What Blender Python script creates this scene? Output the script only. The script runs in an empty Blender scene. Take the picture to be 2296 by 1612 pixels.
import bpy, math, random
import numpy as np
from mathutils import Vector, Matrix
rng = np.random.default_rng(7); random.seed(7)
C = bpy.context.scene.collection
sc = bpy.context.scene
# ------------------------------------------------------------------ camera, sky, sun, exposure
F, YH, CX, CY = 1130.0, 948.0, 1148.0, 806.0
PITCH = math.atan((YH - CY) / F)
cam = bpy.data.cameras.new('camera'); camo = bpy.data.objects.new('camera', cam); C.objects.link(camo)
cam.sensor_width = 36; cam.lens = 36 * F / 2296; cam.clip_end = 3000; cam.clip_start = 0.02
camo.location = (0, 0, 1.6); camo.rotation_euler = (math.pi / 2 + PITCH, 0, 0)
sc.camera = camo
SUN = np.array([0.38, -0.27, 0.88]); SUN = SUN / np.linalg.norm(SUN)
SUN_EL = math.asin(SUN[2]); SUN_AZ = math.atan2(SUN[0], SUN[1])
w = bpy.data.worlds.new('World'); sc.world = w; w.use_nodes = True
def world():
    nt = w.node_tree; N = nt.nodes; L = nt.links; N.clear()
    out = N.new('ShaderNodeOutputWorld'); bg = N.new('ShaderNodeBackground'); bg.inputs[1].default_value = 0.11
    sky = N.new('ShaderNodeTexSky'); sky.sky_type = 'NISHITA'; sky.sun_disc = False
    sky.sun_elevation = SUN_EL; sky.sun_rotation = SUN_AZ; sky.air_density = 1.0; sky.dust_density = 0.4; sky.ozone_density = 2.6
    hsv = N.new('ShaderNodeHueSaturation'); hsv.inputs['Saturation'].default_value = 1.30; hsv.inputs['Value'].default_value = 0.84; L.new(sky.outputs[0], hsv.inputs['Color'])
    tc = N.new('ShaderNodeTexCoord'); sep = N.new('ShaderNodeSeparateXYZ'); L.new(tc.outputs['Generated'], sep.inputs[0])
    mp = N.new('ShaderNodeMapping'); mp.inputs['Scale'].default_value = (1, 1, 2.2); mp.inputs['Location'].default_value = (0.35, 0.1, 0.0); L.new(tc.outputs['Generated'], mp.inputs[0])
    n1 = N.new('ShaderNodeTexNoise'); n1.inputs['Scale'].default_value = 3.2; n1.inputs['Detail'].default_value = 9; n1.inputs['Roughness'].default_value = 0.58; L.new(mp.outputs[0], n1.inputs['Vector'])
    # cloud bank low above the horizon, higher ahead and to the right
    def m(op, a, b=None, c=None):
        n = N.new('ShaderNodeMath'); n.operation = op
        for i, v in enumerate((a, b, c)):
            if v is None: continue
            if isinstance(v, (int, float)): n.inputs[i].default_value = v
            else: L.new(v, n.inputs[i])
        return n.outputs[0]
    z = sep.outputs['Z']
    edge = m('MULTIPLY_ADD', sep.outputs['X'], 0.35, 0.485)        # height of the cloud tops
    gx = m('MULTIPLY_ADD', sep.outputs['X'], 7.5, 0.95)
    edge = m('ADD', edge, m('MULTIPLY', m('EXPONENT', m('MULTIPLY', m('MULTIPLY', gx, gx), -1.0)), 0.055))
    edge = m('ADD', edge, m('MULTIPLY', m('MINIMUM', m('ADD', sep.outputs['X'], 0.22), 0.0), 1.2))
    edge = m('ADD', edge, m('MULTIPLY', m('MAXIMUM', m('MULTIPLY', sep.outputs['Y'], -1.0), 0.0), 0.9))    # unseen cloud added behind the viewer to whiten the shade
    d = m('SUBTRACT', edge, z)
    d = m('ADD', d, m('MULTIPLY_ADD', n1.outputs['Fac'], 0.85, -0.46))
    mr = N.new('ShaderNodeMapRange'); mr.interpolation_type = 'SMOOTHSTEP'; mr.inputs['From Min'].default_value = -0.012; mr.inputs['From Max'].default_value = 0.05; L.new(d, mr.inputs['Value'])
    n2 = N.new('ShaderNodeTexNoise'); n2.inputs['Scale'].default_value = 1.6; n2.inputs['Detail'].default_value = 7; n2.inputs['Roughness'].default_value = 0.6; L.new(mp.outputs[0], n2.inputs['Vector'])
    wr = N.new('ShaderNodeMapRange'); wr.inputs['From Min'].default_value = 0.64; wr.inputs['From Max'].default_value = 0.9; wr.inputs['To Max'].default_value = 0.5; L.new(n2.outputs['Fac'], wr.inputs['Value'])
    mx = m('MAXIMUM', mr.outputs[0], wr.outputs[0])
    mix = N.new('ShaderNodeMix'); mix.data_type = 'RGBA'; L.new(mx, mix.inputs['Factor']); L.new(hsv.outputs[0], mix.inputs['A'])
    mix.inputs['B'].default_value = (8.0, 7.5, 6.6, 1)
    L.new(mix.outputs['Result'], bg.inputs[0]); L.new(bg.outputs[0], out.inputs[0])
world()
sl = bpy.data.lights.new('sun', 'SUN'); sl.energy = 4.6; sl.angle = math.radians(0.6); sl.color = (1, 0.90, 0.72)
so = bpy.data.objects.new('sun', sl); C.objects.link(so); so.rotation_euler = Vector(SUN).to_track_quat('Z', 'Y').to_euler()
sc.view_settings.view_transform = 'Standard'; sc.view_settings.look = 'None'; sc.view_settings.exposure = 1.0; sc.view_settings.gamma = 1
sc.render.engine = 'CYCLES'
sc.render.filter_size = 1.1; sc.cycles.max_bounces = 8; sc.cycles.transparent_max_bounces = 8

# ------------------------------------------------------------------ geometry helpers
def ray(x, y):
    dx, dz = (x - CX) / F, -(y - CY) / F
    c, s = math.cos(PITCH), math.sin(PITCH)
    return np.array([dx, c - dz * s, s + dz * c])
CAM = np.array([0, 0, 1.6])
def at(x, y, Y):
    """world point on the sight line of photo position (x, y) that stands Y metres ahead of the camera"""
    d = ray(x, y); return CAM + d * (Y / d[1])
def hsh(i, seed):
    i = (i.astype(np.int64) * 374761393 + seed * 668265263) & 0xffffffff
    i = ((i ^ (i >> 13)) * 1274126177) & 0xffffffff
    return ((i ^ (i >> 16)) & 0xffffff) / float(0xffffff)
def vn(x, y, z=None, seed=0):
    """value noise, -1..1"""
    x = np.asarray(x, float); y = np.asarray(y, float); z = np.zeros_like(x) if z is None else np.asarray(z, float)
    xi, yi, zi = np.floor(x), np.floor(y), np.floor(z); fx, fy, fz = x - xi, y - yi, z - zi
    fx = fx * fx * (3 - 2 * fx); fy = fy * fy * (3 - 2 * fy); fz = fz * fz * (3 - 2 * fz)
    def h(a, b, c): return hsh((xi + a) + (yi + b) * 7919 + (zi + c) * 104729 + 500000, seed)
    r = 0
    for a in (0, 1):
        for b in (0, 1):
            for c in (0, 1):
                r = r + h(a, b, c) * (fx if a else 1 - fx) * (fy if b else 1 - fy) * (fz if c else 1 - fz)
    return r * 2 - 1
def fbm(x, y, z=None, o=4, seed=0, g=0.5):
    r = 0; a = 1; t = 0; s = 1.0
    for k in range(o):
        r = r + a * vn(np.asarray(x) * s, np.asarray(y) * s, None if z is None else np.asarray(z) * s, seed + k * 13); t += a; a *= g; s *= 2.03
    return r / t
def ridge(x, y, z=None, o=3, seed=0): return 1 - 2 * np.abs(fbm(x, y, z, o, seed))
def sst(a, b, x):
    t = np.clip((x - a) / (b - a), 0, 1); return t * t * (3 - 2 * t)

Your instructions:
Your task is to quote all of the data word for word.

Final result:
What Blender Python script creates this scene? Output the script only. The script runs in an empty Blender scene. Take the picture to be 2296 by 1612 pixels.
import bpy, math, random
import numpy as np
from mathutils import Vector, Matrix
rng = np.random.default_rng(7); random.seed(7)
C = bpy.context.scene.collection
sc = bpy.context.scene
# ------------------------------------------------------------------ camera, sky, sun, exposure
F, YH, CX, CY = 1130.0, 948.0, 1148.0, 806.0
PITCH = math.atan((YH - CY) / F)
cam = bpy.data.cameras.new('camera'); camo = bpy.data.objects.new('camera', cam); C.objects.link(camo)
cam.sensor_width = 36; cam.lens = 36 * F / 2296; cam.clip_end = 3000; cam.clip_start = 0.02
camo.location = (0, 0, 1.6); camo.rotation_euler = (math.pi / 2 + PITCH, 0, 0)
sc.camera = camo
SUN = np.array([0.38, -0.27, 0.88]); SUN = SUN / np.linalg.norm(SUN)
SUN_EL = math.asin(SUN[2]); SUN_AZ = math.atan2(SUN[0], SUN[1])
w = bpy.data.worlds.new('World'); sc.world = w; w.use_nodes = True
def world():
    nt = w.node_tree; N = nt.nodes; L = nt.links; N.clear()
    out = N.new('ShaderNodeOutputWorld'); bg = N.new('ShaderNodeBackground'); bg.inputs[1].default_value = 0.11
    sky = N.new('ShaderNodeTexSky'); sky.sky_type = 'NISHITA'; sky.sun_disc = False
    sky.sun_elevation = SUN_EL; sky.sun_rotation = SUN_AZ; sky.air_density = 1.0; sky.dust_density = 0.4; sky.ozone_density = 2.6
    hsv = N.new('ShaderNodeHueSaturation'); hsv.inputs['Saturation'].default_value = 1.30; hsv.inputs['Value'].default_value = 0.84; L.new(sky.outputs[0], hsv.inputs['Color'])
    tc = N.new('ShaderNodeTexCoord'); sep = N.new('ShaderNodeSeparateXYZ'); L.new(tc.outputs['Generated'], sep.inputs[0])
    mp = N.new('ShaderNodeMapping'); mp.inputs['Scale'].default_value = (1, 1, 2.2); mp.inputs['Location'].default_value = (0.35, 0.1, 0.0); L.new(tc.outputs['Generated'], mp.inputs[0])
    n1 = N.new('ShaderNodeTexNoise'); n1.inputs['Scale'].default_value = 3.2; n1.inputs['Detail'].default_value = 9; n1.inputs['Roughness'].default_value = 0.58; L.new(mp.outputs[0], n1.inputs['Vector'])
    # cloud bank low above the horizon, higher ahead and to the right
    def m(op, a, b=None, c=None):
        n = N.new('ShaderNodeMath'); n.operation = op
        for i, v in enumerate((a, b, c)):
            if v is None: continue
            if isinstance(v, (int, float)): n.inputs[i].default_value = v
            else: L.new(v, n.inputs[i])
        return n.outputs[0]
    z = sep.outputs['Z']
    edge = m('MULTIPLY_ADD', sep.outputs['X'], 0.35, 0.485)        # height of the cloud tops
    gx = m('MULTIPLY_ADD', sep.outputs['X'], 7.5, 0.95)
    edge = m('ADD', edge, m('MULTIPLY', m('EXPONENT', m('MULTIPLY', m('MULTIPLY', gx, gx), -1.0)), 0.055))
    edge = m('ADD', edge, m('MULTIPLY', m('MINIMUM', m('ADD', sep.outputs['X'], 0.22), 0.0), 1.2))
    edge = m('ADD', edge, m('MULTIPLY', m('MAXIMUM', m('MULTIPLY', sep.outputs['Y'], -1.0), 0.0), 0.9))    # unseen cloud added behind the viewer to whiten the shade
    d = m('SUBTRACT', edge, z)
    d = m('ADD', d, m('MULTIPLY_ADD', n1.outputs['Fac'], 0.85, -0.46))
    mr = N.new('ShaderNodeMapRange'); mr.interpolation_type = 'SMOOTHSTEP'; mr.inputs['From Min'].default_value = -0.012; mr.inputs['From Max'].default_value = 0.05; L.new(d, mr.inputs['Value'])
    n2 = N.new('ShaderNodeTexNoise'); n2.inputs['Scale'].default_value = 1.6; n2.inputs['Detail'].default_value = 7; n2.inputs['Roughness'].default_value = 0.6; L.new(mp.outputs[0], n2.inputs['Vector'])
    wr = N.new('ShaderNodeMapRange'); wr.inputs['From Min'].default_value = 0.64; wr.inputs['From Max'].default_value = 0.9; wr.inputs['To Max'].default_value = 0.5; L.new(n2.outputs['Fac'], wr.inputs['Value'])
    mx = m('MAXIMUM', mr.outputs[0], wr.outputs[0])
    mix = N.new('ShaderNodeMix'); mix.data_type = 'RGBA'; L.new(mx, mix.inputs['Factor']); L.new(hsv.outputs[0], mix.inputs['A'])
    mix.inputs['B'].default_value = (8.0, 7.5, 6.6, 1)
    L.new(mix.outputs['Result'], bg.inputs[0]); L.new(bg.outputs[0], out.inputs[0])
world()
sl = bpy.data.lights.new('sun', 'SUN'); sl.energy = 4.6; sl.angle = math.radians(0.6); sl.color = (1, 0.90, 0.72)
so = bpy.data.objects.new('sun', sl); C.objects.link(so); so.rotation_euler = Vector(SUN).to_track_quat('Z', 'Y').to_euler()
sc.view_settings.view_transform = 'Standard'; sc.view_settings.look = 'None'; sc.view_settings.exposure = 1.0; sc.view_settings.gamma = 1
sc.render.engine = 'CYCLES'
sc.render.filter_size = 1.1; sc.cycles.max_bounces = 8; sc.cycles.transparent_max_bounces = 8

# ------------------------------------------------------------------ geometry helpers
def ray(x, y):
    dx, dz = (x - CX) / F, -(y - CY) / F
    c, s = math.cos(PITCH), math.sin(PITCH)
    return np.array([dx, c - dz * s, s + dz * c])
CAM = np.array([0, 0, 1.6])
def at(x, y, Y):
    """world point on the sight line of photo position (x, y) that stands Y metres ahead of the camera"""
    d = ray(x, y); return CAM + d * (Y / d[1])
def hsh(i, seed):
    i = (i.astype(np.int64) * 374761393 + seed * 668265263) & 0xffffffff
    i = ((i ^ (i >> 13)) * 1274126177) & 0xffffffff
    return ((i ^ (i >> 16)) & 0xffffff) / float(0xffffff)
def vn(x, y, z=None, seed=0):
    """value noise, -1..1"""
    x = np.asarray(x, float); y = np.asarray(y, float); z = np.zeros_like(x) if z is None else np.asarray(z, float)
    xi, yi, zi = np.floor(x), np.floor(y), np.floor(z); fx, fy, fz = x - xi, y - yi, z - zi
    fx = fx * fx * (3 - 2 * fx); fy = fy * fy * (3 - 2 * fy); fz = fz * fz * (3 - 2 * fz)
    def h(a, b, c): return hsh((xi + a) + (yi + b) * 7919 + (zi + c) * 104729 + 500000, seed)
    r = 0
    for a in (0, 1):
        for b in (0, 1):
            for c in (0, 1):
                r = r + h(a, b, c) * (fx if a else 1 - fx) * (fy if b else 1 - fy) * (fz if c else 1 - fz)
    return r * 2 - 1
def fbm(x, y, z=None, o=4, seed=0, g=0.5):
    r = 0; a = 1; t = 0; s = 1.0
    for k in range(o):
        r = r + a * vn(np.asarray(x) * s, np.asarray(y) * s, None if z is None else np.asarray(z) * s, seed + k * 13); t += a; a *= g; s *= 2.03
    return r / t
def ridge(x, y, z=None, o=3, seed=0): return 1 - 2 * np.abs(fbm(x, y, z, o, seed))
def sst(a, b, x):
    t = np.clip((x - a) / (b - a), 0, 1); return t * t * (3 - 2 * t)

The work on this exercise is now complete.